Thursday, July 14, 2011

Journey into Darkness - Frank Belknap Long

It was jury duty for me yesterday. I know all too well what that means. A day of nothing but reading. And I get paid for it! As my nephews would say, "Sweet!" Granted from the city of Chicago I only get $17.20 for sitting in a quiet room filled with strangers and reading crime fiction all day, but luckily I have a real job with genuine benefits and jury duty pay is one of them. I could write a whole other post on jury duty and my insane run of bad luck and fill that post with ridiculous anecdotes and tales of Cook County bureaucracy gone haywire, but I'll spare you. This is a blog about books.

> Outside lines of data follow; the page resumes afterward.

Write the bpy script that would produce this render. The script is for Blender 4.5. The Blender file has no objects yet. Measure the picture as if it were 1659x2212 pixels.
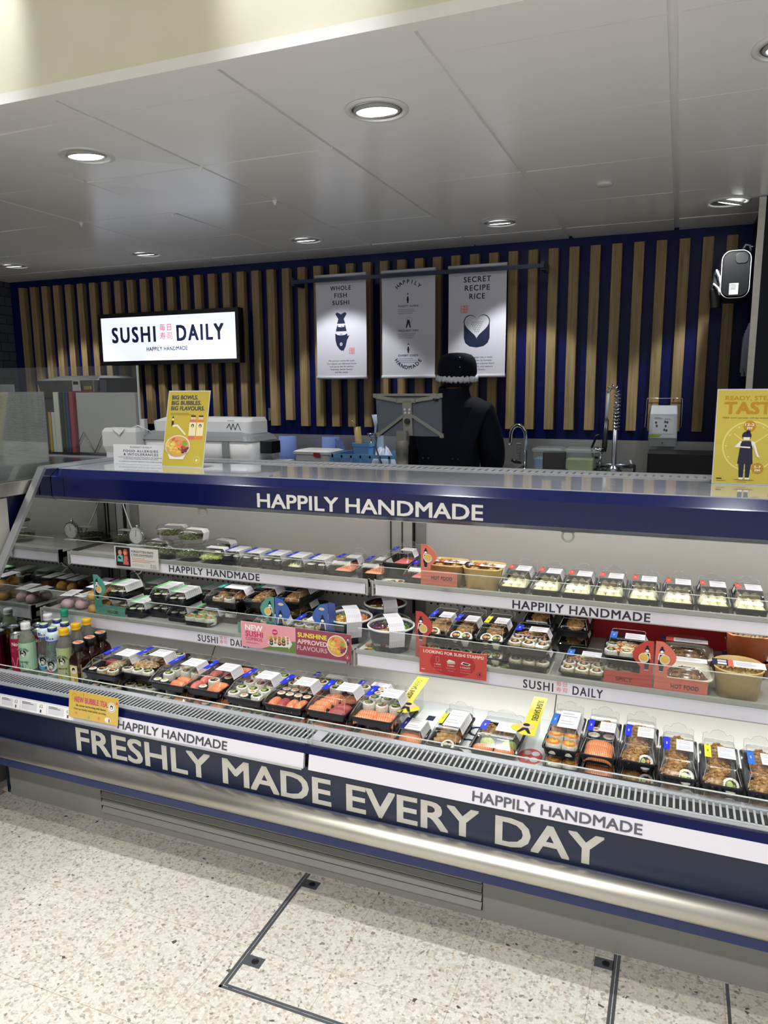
import bpy, bmesh, math, random
from mathutils import Vector, Matrix
random.seed(11)
PI = math.pi
S = bpy.context.scene
C = S.collection

# ------------------------------------------------------------------ camera, world, lights, exposure
YAW, PITCH, ROLL, FPX = 0.37922, 0.167088, -0.0066985, 1585.5
fw = Vector((-math.sin(YAW) * math.cos(PITCH), math.cos(YAW) * math.cos(PITCH), -math.sin(PITCH)))
r0 = Vector((math.cos(YAW), math.sin(YAW), 0)); u0 = r0.cross(fw)
rt = math.cos(ROLL) * r0 + math.sin(ROLL) * u0; up = rt.cross(fw)
cam = bpy.data.cameras.new('camera'); camo = bpy.data.objects.new('camera', cam); C.objects.link(camo)
camo.matrix_world = Matrix(((rt.x, up.x, -fw.x, 0), (rt.y, up.y, -fw.y, 0), (rt.z, up.z, -fw.z, 1.55), (0, 0, 0, 1)))
cam.sensor_fit = 'VERTICAL'; cam.sensor_height = 36; cam.lens = 36 * FPX / 2212; cam.clip_start = 0.05
S.camera = camo
S.view_settings.view_transform = 'Standard'; S.view_settings.look = 'None'
S.view_settings.gamma = 1; S.view_settings.exposure = 0.0; S.view_settings.use_curve_mapping = False
S.cycles.max_bounces = 8; S.cycles.transparent_max_bounces = 24; S.cycles.glossy_bounces = 4
S.cycles.diffuse_bounces = 4; S.cycles.transmission_bounces = 4; S.cycles.caustics_reflective = False
S.cycles.sample_clamp_indirect = 4.0
W = bpy.data.worlds.new('store_air'); S.world = W; W.use_nodes = True
W.node_tree.nodes['Background'].inputs[0].default_value = (0.95, 0.97, 1.0, 1)
W.node_tree.nodes['Background'].inputs[1].default_value = 0.44

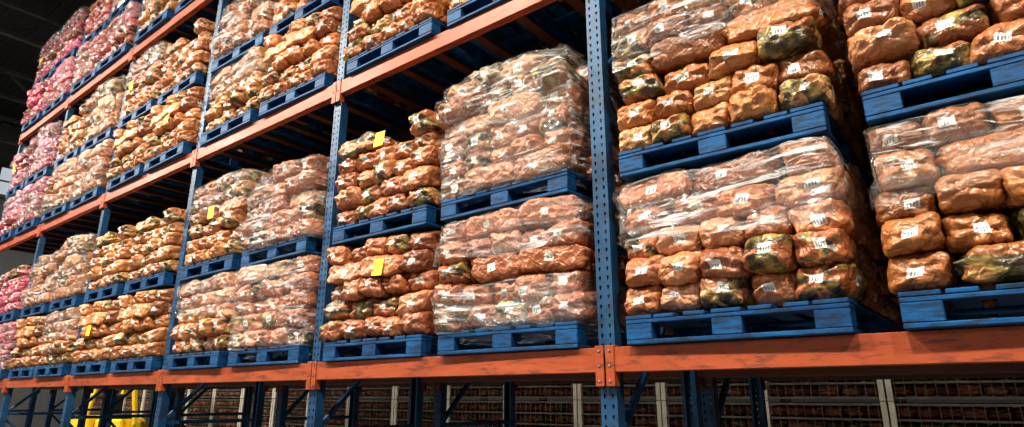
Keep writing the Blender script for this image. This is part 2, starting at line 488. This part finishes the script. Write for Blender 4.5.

While I was sitting and waiting for my jury panel number to be called I managed to read an entire paperback novel and three short stories from The Department of Queer Complaints by Carter Dickson. The Dickson book will be reviewed later when I finish it. For now you get a review of the novel. I picked it because it seemed like it would be a detective novel with fantastic elements. But it turned out to be a Lovecraftian style horror/sf story with a lot of gruesome murders and a heck of a lot of new age crapola. The blurb was definitely misleading. But surprisingly I found the book was something I could not put down.

Frank Belknap Long was one of those frenetically prolific writers in the heyday of the pulp magazine era. He wrote everything. Horror, fantasy, science fiction, Gothic romances, and a couple of scripts for comic books including Green Lantern, Superman and Captain Marvel. I have a paperback reissue of The Hound of Tindalos and in that book there is a mini biography of his writing career passed off as an introduction. He tells some amazing anecdotes and he writes lucidly, clearly and entertainingly of his life as as "fictioneer" and of his fellow writers. Long's fiction writing is another thing altogether.

Journey into Darkness was the first novel by Long I've read having only been familiar with a handful of his stories penned for Weird Tales. It's dense and rambling, hypnotic and maddening, revelatory and derivative. A cornucopia of contradictions. While much of it irritated me I never found it boring. I couldn't stop reading. It seems like you know what's going to happen then he'll thrown in some off the wall sequence and the story takes off in a completely different direction.  Forget about the utterly bland title that tells you nothing about the story. What begins as a story eerily similar to Samuel Hopkins Adams' The Flying Death slowly reveals itself to be a re-telling of Lovecraft's "The Color Out of Space."  Long even directly references that story (without coming right out and naming it) in a four paragraph sequence that also discusses Wilhelm Reich, his fascination with the color blue and the male orgasm, and his bizarre theory of orgonomy.

Psychologist John Holloway has invited a group of creative souls (three artists, a singer, and a professor of philosophy) to his East coast retreat-cum-lab for a weekend of personality experiments and treatment methods. The discovery of the gruesomely mutilated body of one of those guests initiates a police investigation (see the blurb on the rear cover at left).  Over the course of the weekend several of the other guests witness strange flying creatures, worm-like manifestations on the beach, and glowing lights in the dunes surrounding the Holloway estate.  More bodies turn up each with similar burn wounds and mutilations.  Two of the guests - Ralph Kilmer, the professor, and Joan Wilderman, the singer/dancer -- turn amateur sleuths in order to learn if these manifestations are real or merely hallucinations caused by Holloway's experiments.  The secret lies in a bomb shelter they discover as they flee yet another creepy amorphous being that pursues them on the beach.

The author in his youth
If all this sounds like a bad marriage between new age intellectualism and a pulp magazine plot that's because it is. But for some reason I had to keep reading. There is even a didactic dialog section that could have come from an episode of The X Files in Chapter 12 where Kilmer lectures on endlessly about the Jungian collective unconscious. He also gives a crash course in the iconography of fear and the power of the mind to transcend imagined horrors. It all got to be a bit grating. I was thankful for the outbursts from Joan who at least displayed a sarcastic sense of humor and shut up Kilmer's new age mumbo jumbo with snappy retorts like: "If that sand starts moving again I'm pretty sure I'm not going to just stand here and fight them with my mind."

But if I hadn't trudged through the book I would never have learned about Wilhelm Reich and his crackpot ideas. Nor would I have been acquainted with the American College of Orgonomy.  Truth can be stranger than fiction. And often even more gasp inducing. For these bits of trivia I will be forever indebted to Frank Belknap Long.

As for jury duty --  it was another day of sitting and reading. I was never called. For the twelfth time in 25 years.

1 comment:

  1. Here we go again. Another book filled with information about esoteric subjects, which means that I must read it. I wish I weren't such a sucker for these kinds of novels.